Can someone educate me?

 
Posted : October 29, 2010 7:49 pm
(@sfreshwaters)
Posts: 329
 

Bill - It has been awhile since I've operated GTS 2B, but as I remember there is flip down mirror to illuminate the vernier. If the Topcon is like my old Lietz TM 20C then a light shined on that mirror will also illuminate the reticle.

Let me know if this works.

Scott

 
Posted : October 29, 2010 8:56 pm
(@bill93)
Posts: 9834
Topic starter
 

I use another version of the little LED book light to clip onto the mirror and illuminate the scale.

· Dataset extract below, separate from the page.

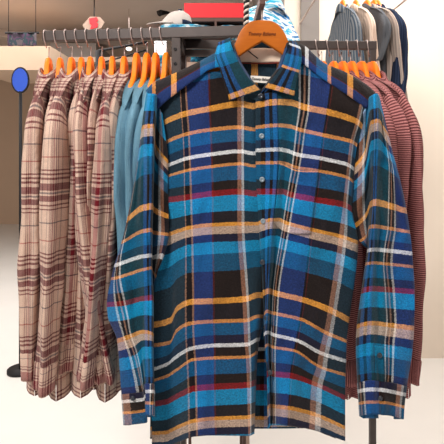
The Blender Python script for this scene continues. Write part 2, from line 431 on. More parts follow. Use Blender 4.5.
# yoke straps over the shoulders
def strap(top, bot, vf, u0, u1, name='shoulder_yoke', d0=.0):
    n = 40; vs, uvs, fs = [], [], []
    ts = [i/(len(top)-1) for i in range(len(top))]; tb = [i/(len(bot)-1) for i in range(len(bot))]
    m = 9
    for i in range(n+1):
        s = i/n
        tx, ty = pchip(ts, [p[0] for p in top], s), pchip(ts, [p[1] for p in top], s)
        bx, by = pchip(tb, [p[0] for p in bot], s), pchip(tb, [p[1] for p in bot], s)
        for j in range(-2, m+1):
            q = j/m
            if j < 0:
                x, y, d = tx, ty-1.0+.8*(j+2)*1.0+ (4 if j == -2 else 0), 1.045+.02*(-j-1)
                x, y = tx, ty + (1.5 if j == -2 else -.3)
            else:
                x, y = tx+(bx-tx)*q, ty+(by-ty)*q
                d = 1.03 - .028*math.sin(q*PI/2)**.8 + d0
                d += .012*abs(2*s-1)**3 * (1 if s > .5 else 0)
            vs.append(at(x, y, d)); uvs.append((u0+(u1-u0)*max(0, q), vf(x)))
    w = m+3
    for i in range(n):
        for j in range(w-1):
            a = i*w+j; fs.append((a, a+1, a+w+1, a+w))
    o = mesh(name, vs, fs, M_plaid, shirt, uvs); solid(o, .0016); return own(o)
strap([(226,48),(216,53),(203,60),(185,69),(166,77.5),(153,83.5),(146,91)], [(226,66),(219,67),(209,70),(199,77),(182,89),(166,101.5),(158,109)],
      lambda x: 105-(x-174)*1.12, 226, 192)
strap([(293,42),(304,46),(314,55),(325,64),(343,71.5),(358,79.5),(370,88),(377,95)], [(293,60),(303,64),(311,70),(320,77),(332,85),(345,93.5),(357,102),(366,109)],
      lambda x: 105-(x-350)*1.07, 228, 194)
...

It doesn't do anything for the reticule.

I'm thinking the shift when I move the light out in front may be some super-magnified parallax in the crosshairs rather than shifting the star image. Same result in azimuth reading.

 
Posted : October 30, 2010 5:49 am
(@kent-mcmillan)
Posts: 11419
 

> I'm thinking the shift when I move the light out in front may be some super-magnified parallax in the crosshairs rather than shifting the star image. Same result in azimuth reading.

Okay, the effective aperture of your instrument isn't the full width of the objective lens, its whatever is leftover after the obscuration of the EDM optics is removed. So if you're adding a 3/4 in. assymetrical obscuration to the telescope aperture, that may be the problem.

I'd experiment with shining the light at an angle into the telescope, but taking care that the light source is well off the central axis of the telescope and well away from it.